While exchanging information about others is an easy though divisive way to bond, by not gossiping you must focus your conversation on yourself and the other perswon, making your talk more emotionally deep.

Be careful of people's feelings. Don't praise to someone's face another person in his field. Don't rave about other talkshow hosts or authors in front of a host or author. Don't tell your new plumber how great your former plumber was.

Most of us ignore people in wheelchairs. Talk to them as you would to anyone else. Don't concentrate on their handicap, though one or two questions aren't innapropriate.

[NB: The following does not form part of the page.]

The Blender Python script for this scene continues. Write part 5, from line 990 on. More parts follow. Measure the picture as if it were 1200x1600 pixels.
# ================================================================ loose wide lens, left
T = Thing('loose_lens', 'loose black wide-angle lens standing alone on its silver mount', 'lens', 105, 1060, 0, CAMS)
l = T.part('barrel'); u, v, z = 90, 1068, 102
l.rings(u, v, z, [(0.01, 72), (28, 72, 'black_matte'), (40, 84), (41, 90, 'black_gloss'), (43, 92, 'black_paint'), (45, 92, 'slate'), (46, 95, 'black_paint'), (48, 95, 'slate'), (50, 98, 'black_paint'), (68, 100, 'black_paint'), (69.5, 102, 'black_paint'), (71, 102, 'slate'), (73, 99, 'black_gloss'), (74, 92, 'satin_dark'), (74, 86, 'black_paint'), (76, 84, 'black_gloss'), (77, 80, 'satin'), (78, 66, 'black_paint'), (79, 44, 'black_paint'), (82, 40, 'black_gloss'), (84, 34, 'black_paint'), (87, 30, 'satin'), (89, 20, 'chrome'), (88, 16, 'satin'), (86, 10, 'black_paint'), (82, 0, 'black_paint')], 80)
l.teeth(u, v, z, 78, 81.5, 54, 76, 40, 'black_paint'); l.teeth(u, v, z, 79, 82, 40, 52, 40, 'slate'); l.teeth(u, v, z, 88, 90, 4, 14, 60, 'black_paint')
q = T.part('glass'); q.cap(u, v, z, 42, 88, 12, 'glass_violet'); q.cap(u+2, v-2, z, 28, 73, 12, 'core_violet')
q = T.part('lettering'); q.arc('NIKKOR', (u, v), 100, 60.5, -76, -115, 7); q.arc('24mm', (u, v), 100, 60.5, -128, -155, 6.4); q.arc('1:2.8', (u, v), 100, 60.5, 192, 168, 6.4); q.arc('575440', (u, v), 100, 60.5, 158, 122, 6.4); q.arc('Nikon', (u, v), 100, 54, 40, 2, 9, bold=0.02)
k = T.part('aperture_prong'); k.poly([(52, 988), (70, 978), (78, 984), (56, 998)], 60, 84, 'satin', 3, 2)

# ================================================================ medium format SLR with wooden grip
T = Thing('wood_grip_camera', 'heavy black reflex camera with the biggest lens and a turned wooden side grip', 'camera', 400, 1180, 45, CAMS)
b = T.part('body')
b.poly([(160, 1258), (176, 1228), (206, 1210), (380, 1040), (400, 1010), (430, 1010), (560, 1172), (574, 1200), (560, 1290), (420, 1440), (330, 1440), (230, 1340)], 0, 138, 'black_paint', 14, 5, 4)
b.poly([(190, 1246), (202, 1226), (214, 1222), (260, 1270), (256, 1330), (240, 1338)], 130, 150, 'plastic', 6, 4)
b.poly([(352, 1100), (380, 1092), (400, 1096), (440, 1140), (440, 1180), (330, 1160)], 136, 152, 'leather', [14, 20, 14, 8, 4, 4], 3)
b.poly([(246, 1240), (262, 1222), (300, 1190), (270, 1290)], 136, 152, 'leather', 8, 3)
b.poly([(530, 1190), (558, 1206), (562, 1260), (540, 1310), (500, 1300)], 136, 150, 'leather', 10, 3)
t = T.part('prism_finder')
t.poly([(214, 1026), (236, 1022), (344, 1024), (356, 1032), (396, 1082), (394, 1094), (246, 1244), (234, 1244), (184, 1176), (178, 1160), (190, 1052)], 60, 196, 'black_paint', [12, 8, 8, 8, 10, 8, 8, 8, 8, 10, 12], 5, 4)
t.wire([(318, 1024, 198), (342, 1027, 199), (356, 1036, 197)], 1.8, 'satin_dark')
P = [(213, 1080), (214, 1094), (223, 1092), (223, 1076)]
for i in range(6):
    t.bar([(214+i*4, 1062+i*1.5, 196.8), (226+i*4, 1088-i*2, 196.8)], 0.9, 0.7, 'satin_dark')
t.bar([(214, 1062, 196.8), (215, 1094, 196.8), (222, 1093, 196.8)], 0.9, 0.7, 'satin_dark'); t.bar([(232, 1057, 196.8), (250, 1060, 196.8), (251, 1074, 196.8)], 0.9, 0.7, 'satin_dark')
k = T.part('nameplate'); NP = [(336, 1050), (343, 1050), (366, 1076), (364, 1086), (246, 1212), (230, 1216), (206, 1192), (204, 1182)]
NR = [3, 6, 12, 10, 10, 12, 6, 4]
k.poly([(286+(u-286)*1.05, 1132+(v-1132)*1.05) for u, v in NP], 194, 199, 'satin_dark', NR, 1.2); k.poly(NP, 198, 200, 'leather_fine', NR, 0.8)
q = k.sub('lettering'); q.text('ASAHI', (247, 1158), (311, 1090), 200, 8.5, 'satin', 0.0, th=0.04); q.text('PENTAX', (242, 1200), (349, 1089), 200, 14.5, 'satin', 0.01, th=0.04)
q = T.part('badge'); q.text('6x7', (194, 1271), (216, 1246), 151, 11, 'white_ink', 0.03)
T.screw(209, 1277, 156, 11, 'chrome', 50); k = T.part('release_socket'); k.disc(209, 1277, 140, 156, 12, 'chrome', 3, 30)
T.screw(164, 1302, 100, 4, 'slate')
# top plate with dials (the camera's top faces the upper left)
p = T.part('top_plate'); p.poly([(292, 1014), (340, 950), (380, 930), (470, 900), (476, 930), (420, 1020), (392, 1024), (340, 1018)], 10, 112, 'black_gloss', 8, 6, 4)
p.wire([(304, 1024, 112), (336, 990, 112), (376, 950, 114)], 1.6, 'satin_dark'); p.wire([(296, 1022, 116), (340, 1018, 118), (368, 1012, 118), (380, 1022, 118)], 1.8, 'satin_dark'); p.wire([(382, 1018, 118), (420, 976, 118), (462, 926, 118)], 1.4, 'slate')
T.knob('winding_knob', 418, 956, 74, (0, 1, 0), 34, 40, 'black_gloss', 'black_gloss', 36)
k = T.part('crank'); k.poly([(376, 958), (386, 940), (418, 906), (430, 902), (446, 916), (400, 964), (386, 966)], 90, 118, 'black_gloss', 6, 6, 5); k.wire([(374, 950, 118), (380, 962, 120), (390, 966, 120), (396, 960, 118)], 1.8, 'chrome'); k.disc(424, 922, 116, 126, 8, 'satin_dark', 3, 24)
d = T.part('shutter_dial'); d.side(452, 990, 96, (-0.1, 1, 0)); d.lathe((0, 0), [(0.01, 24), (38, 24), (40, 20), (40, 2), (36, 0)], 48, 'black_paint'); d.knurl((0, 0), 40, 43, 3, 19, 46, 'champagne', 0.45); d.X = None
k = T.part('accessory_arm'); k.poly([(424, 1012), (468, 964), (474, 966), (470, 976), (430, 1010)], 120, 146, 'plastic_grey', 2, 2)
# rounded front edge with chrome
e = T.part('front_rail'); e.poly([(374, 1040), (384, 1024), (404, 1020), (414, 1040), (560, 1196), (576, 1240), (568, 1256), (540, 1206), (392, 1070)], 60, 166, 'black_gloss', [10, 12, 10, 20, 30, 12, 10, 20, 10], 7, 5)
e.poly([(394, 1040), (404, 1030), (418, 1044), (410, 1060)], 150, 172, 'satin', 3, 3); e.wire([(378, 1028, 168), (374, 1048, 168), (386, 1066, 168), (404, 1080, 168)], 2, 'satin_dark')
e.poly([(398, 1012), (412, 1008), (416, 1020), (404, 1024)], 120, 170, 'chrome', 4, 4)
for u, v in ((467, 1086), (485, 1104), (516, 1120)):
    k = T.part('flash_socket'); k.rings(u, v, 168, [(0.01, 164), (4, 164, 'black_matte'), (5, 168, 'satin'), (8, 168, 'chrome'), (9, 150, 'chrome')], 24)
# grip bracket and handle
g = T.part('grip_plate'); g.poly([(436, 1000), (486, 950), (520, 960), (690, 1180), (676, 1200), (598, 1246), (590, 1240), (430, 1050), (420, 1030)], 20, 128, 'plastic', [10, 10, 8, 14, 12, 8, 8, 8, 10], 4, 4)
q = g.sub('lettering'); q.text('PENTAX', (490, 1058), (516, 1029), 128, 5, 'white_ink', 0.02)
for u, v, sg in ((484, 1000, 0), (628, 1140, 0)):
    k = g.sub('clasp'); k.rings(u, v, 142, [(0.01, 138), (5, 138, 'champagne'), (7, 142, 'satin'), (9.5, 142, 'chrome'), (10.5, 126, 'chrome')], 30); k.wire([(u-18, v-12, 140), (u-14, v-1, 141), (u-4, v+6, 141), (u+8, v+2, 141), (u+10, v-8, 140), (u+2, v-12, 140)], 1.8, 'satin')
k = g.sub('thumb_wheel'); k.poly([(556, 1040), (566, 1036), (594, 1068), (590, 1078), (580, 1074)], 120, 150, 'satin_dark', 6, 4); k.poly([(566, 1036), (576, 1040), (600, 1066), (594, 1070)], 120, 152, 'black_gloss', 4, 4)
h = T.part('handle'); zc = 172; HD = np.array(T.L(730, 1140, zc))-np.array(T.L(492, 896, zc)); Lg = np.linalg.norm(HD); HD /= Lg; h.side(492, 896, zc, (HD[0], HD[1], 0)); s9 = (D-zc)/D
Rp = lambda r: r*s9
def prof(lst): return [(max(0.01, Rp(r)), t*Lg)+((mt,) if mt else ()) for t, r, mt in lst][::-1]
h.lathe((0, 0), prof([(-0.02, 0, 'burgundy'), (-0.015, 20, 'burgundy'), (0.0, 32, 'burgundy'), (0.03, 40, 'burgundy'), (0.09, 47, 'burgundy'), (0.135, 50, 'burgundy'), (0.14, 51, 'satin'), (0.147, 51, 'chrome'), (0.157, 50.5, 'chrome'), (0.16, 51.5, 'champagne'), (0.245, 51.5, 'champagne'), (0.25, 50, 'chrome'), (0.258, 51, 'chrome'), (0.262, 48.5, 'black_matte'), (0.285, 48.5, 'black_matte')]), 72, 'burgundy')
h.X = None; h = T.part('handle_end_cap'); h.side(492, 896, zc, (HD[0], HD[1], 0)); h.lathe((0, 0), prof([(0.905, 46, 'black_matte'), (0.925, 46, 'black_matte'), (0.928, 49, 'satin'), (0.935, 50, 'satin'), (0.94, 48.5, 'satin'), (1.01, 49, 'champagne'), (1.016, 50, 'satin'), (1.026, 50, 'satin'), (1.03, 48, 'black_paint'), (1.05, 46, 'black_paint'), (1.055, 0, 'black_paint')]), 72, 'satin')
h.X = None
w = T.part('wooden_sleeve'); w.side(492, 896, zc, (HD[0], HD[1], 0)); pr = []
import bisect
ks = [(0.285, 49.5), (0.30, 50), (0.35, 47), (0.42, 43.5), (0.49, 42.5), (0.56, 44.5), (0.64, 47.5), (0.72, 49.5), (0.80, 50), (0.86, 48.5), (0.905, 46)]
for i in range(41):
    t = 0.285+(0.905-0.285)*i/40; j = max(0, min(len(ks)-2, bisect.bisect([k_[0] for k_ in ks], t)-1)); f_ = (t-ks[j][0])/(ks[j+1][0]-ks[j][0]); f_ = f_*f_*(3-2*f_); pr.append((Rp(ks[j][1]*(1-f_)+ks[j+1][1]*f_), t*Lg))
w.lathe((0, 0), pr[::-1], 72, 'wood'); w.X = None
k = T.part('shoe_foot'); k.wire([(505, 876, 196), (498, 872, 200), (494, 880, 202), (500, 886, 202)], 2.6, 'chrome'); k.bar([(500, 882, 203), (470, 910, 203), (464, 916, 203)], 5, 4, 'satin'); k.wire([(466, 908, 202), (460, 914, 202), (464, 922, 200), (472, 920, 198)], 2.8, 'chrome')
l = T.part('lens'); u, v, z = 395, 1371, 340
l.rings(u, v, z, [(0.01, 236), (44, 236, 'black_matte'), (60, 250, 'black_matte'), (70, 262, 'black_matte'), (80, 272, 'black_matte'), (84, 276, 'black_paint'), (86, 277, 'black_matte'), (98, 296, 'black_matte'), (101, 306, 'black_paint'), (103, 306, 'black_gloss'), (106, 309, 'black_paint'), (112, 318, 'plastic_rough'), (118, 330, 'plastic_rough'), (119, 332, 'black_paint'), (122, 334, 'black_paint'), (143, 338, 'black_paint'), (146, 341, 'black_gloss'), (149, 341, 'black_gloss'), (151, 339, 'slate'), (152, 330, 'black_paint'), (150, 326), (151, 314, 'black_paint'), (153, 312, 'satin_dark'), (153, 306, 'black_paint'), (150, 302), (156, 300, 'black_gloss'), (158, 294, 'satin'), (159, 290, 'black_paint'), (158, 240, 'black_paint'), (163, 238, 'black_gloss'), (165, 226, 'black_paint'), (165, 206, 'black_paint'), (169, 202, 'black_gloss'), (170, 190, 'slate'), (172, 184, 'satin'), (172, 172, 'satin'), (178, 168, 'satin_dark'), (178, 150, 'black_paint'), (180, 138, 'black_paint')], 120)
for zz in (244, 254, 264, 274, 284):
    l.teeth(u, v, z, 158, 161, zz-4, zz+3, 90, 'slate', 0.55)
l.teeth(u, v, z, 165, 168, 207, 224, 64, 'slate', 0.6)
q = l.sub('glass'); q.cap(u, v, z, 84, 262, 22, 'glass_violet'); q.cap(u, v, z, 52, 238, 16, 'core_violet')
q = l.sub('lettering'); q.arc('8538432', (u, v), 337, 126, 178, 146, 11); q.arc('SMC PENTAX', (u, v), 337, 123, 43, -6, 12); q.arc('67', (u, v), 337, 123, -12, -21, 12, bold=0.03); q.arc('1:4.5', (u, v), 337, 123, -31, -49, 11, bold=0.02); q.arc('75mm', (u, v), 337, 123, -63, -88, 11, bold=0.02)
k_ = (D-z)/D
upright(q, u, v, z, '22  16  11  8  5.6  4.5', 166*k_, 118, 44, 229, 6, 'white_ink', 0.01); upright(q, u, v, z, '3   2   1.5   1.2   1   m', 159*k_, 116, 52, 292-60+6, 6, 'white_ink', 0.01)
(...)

Jewish Law says that when you visit a mourner, you should enter his house and keep quiet until he speaks. Let him set the agenda. Maybe he wants to distract himself by trivial talk or maybe he wants to vent his feelings about the death of a loved one.

Another form of hurtful speech is to tell your friend what others say about him.

"If all men knew what others say of them, there wouldn't be four friends in the world," said Blaise Pascal. And Mark Twain said, "It takes your enemy and your friend, working together, to hurt you to the heart; the one to slander you and the other to get the news to you."

Rabbi Telushkin outlines three principle reasons why we gossip. One, to reduce the status of others and thereby increase our own relative status.

"Nobody ever gossips about other people's secret virtues," said British philosopher Bertrand Russell.